Written task: Quote the whole listing word for word, please.

Dataset content:

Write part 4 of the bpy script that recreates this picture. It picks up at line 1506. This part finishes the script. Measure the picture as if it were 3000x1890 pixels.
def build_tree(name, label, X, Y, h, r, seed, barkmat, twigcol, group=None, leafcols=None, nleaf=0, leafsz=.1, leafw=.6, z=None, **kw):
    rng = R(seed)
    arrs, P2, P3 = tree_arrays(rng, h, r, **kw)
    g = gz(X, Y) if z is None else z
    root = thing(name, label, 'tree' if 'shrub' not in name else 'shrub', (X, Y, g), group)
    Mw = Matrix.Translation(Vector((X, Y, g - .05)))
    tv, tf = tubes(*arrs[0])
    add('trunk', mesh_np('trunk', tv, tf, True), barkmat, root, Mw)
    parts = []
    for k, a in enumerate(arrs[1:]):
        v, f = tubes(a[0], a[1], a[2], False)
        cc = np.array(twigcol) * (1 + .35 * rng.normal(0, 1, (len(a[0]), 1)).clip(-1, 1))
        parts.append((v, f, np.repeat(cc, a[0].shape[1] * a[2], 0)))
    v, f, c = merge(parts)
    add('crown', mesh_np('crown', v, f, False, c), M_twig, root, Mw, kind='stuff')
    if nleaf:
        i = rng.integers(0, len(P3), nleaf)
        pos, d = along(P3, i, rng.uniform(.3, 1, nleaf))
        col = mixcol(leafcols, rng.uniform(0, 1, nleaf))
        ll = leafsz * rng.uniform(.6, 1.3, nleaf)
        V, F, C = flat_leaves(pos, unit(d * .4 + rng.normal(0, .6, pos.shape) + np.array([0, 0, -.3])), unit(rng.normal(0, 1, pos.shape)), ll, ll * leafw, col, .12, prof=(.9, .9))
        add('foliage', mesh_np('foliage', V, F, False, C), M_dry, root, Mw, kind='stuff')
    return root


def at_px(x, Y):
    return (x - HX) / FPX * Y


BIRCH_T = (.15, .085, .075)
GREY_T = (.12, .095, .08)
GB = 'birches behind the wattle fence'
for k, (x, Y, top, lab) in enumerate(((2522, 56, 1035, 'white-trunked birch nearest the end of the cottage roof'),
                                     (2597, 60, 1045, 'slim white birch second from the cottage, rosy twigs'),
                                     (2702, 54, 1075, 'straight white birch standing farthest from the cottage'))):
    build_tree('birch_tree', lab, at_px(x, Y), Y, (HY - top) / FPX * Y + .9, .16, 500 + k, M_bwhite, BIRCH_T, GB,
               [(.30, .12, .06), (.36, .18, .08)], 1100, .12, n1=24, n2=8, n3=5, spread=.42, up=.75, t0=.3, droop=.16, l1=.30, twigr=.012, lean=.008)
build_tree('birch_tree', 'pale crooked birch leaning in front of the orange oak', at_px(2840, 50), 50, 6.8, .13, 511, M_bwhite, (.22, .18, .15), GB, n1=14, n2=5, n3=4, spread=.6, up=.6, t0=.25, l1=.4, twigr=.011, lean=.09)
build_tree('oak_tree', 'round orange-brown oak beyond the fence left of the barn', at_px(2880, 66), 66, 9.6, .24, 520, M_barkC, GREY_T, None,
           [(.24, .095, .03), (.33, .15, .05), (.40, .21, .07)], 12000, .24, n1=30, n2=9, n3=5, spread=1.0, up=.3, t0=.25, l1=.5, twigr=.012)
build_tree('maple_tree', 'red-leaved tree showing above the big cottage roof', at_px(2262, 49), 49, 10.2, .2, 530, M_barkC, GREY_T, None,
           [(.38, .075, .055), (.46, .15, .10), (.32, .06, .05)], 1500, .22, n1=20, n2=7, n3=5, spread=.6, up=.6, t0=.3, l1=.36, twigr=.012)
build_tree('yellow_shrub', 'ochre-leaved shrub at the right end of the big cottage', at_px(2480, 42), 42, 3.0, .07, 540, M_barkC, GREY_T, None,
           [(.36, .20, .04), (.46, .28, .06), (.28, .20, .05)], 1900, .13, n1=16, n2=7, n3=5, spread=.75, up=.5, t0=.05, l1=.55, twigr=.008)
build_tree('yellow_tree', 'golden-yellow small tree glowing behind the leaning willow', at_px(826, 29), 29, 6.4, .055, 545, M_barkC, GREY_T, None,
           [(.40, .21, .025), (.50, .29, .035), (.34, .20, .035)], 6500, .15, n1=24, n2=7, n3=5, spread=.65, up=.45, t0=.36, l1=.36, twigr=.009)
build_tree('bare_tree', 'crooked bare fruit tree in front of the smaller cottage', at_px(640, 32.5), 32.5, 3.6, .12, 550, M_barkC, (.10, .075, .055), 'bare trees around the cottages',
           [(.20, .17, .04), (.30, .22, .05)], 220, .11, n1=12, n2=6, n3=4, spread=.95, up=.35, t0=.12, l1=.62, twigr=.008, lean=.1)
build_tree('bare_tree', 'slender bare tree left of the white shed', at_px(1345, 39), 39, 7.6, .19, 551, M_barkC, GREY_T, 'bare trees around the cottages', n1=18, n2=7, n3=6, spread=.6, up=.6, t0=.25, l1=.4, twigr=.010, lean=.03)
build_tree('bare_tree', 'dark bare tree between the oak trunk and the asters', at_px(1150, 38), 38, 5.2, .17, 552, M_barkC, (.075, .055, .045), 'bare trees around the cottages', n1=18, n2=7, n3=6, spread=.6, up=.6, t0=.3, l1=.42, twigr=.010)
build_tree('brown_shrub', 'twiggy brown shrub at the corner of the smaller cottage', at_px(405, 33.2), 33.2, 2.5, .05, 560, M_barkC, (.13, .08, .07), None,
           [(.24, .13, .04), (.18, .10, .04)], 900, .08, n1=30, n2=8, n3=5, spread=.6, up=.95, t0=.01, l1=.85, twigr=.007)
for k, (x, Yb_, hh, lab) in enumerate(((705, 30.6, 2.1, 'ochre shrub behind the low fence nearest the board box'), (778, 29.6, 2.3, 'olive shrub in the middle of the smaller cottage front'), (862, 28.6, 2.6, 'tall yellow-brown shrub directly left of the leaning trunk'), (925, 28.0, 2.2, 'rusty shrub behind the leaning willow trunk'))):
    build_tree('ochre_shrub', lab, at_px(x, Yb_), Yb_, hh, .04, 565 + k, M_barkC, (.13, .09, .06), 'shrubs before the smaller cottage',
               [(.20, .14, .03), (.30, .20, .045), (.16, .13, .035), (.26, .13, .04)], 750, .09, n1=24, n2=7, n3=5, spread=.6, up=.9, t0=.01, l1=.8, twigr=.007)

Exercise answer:
Write part 4 of the bpy script that recreates this picture. It picks up at line 1506. This part finishes the script. Measure the picture as if it were 3000x1890 pixels.
def build_tree(name, label, X, Y, h, r, seed, barkmat, twigcol, group=None, leafcols=None, nleaf=0, leafsz=.1, leafw=.6, z=None, **kw):
    rng = R(seed)
    arrs, P2, P3 = tree_arrays(rng, h, r, **kw)
    g = gz(X, Y) if z is None else z
    root = thing(name, label, 'tree' if 'shrub' not in name else 'shrub', (X, Y, g), group)
    Mw = Matrix.Translation(Vector((X, Y, g - .05)))
    tv, tf = tubes(*arrs[0])
    add('trunk', mesh_np('trunk', tv, tf, True), barkmat, root, Mw)
    parts = []
    for k, a in enumerate(arrs[1:]):
        v, f = tubes(a[0], a[1], a[2], False)
        cc = np.array(twigcol) * (1 + .35 * rng.normal(0, 1, (len(a[0]), 1)).clip(-1, 1))
        parts.append((v, f, np.repeat(cc, a[0].shape[1] * a[2], 0)))
    v, f, c = merge(parts)
    add('crown', mesh_np('crown', v, f, False, c), M_twig, root, Mw, kind='stuff')
    if nleaf:
        i = rng.integers(0, len(P3), nleaf)
        pos, d = along(P3, i, rng.uniform(.3, 1, nleaf))
        col = mixcol(leafcols, rng.uniform(0, 1, nleaf))
        ll = leafsz * rng.uniform(.6, 1.3, nleaf)
        V, F, C = flat_leaves(pos, unit(d * .4 + rng.normal(0, .6, pos.shape) + np.array([0, 0, -.3])), unit(rng.normal(0, 1, pos.shape)), ll, ll * leafw, col, .12, prof=(.9, .9))
        add('foliage', mesh_np('foliage', V, F, False, C), M_dry, root, Mw, kind='stuff')
    return root


def at_px(x, Y):
    return (x - HX) / FPX * Y


BIRCH_T = (.15, .085, .075)
GREY_T = (.12, .095, .08)
GB = 'birches behind the wattle fence'
for k, (x, Y, top, lab) in enumerate(((2522, 56, 1035, 'white-trunked birch nearest the end of the cottage roof'),
                                     (2597, 60, 1045, 'slim white birch second from the cottage, rosy twigs'),
                                     (2702, 54, 1075, 'straight white birch standing farthest from the cottage'))):
    build_tree('birch_tree', lab, at_px(x, Y), Y, (HY - top) / FPX * Y + .9, .16, 500 + k, M_bwhite, BIRCH_T, GB,
               [(.30, .12, .06), (.36, .18, .08)], 1100, .12, n1=24, n2=8, n3=5, spread=.42, up=.75, t0=.3, droop=.16, l1=.30, twigr=.012, lean=.008)
build_tree('birch_tree', 'pale crooked birch leaning in front of the orange oak', at_px(2840, 50), 50, 6.8, .13, 511, M_bwhite, (.22, .18, .15), GB, n1=14, n2=5, n3=4, spread=.6, up=.6, t0=.25, l1=.4, twigr=.011, lean=.09)
build_tree('oak_tree', 'round orange-brown oak beyond the fence left of the barn', at_px(2880, 66), 66, 9.6, .24, 520, M_barkC, GREY_T, None,
           [(.24, .095, .03), (.33, .15, .05), (.40, .21, .07)], 12000, .24, n1=30, n2=9, n3=5, spread=1.0, up=.3, t0=.25, l1=.5, twigr=.012)
build_tree('maple_tree', 'red-leaved tree showing above the big cottage roof', at_px(2262, 49), 49, 10.2, .2, 530, M_barkC, GREY_T, None,
           [(.38, .075, .055), (.46, .15, .10), (.32, .06, .05)], 1500, .22, n1=20, n2=7, n3=5, spread=.6, up=.6, t0=.3, l1=.36, twigr=.012)
build_tree('yellow_shrub', 'ochre-leaved shrub at the right end of the big cottage', at_px(2480, 42), 42, 3.0, .07, 540, M_barkC, GREY_T, None,
           [(.36, .20, .04), (.46, .28, .06), (.28, .20, .05)], 1900, .13, n1=16, n2=7, n3=5, spread=.75, up=.5, t0=.05, l1=.55, twigr=.008)
build_tree('yellow_tree', 'golden-yellow small tree glowing behind the leaning willow', at_px(826, 29), 29, 6.4, .055, 545, M_barkC, GREY_T, None,
           [(.40, .21, .025), (.50, .29, .035), (.34, .20, .035)], 6500, .15, n1=24, n2=7, n3=5, spread=.65, up=.45, t0=.36, l1=.36, twigr=.009)
build_tree('bare_tree', 'crooked bare fruit tree in front of the smaller cottage', at_px(640, 32.5), 32.5, 3.6, .12, 550, M_barkC, (.10, .075, .055), 'bare trees around the cottages',
           [(.20, .17, .04), (.30, .22, .05)], 220, .11, n1=12, n2=6, n3=4, spread=.95, up=.35, t0=.12, l1=.62, twigr=.008, lean=.1)
build_tree('bare_tree', 'slender bare tree left of the white shed', at_px(1345, 39), 39, 7.6, .19, 551, M_barkC, GREY_T, 'bare trees around the cottages', n1=18, n2=7, n3=6, spread=.6, up=.6, t0=.25, l1=.4, twigr=.010, lean=.03)
build_tree('bare_tree', 'dark bare tree between the oak trunk and the asters', at_px(1150, 38), 38, 5.2, .17, 552, M_barkC, (.075, .055, .045), 'bare trees around the cottages', n1=18, n2=7, n3=6, spread=.6, up=.6, t0=.3, l1=.42, twigr=.010)
build_tree('brown_shrub', 'twiggy brown shrub at the corner of the smaller cottage', at_px(405, 33.2), 33.2, 2.5, .05, 560, M_barkC, (.13, .08, .07), None,
           [(.24, .13, .04), (.18, .10, .04)], 900, .08, n1=30, n2=8, n3=5, spread=.6, up=.95, t0=.01, l1=.85, twigr=.007)
for k, (x, Yb_, hh, lab) in enumerate(((705, 30.6, 2.1, 'ochre shrub behind the low fence nearest the board box'), (778, 29.6, 2.3, 'olive shrub in the middle of the smaller cottage front'), (862, 28.6, 2.6, 'tall yellow-brown shrub directly left of the leaning trunk'), (925, 28.0, 2.2, 'rusty shrub behind the leaning willow trunk'))):
    build_tree('ochre_shrub', lab, at_px(x, Yb_), Yb_, hh, .04, 565 + k, M_barkC, (.13, .09, .06), 'shrubs before the smaller cottage',
               [(.20, .14, .03), (.30, .20, .045), (.16, .13, .035), (.26, .13, .04)], 750, .09, n1=24, n2=7, n3=5, spread=.6, up=.9, t0=.01, l1=.8, twigr=.007)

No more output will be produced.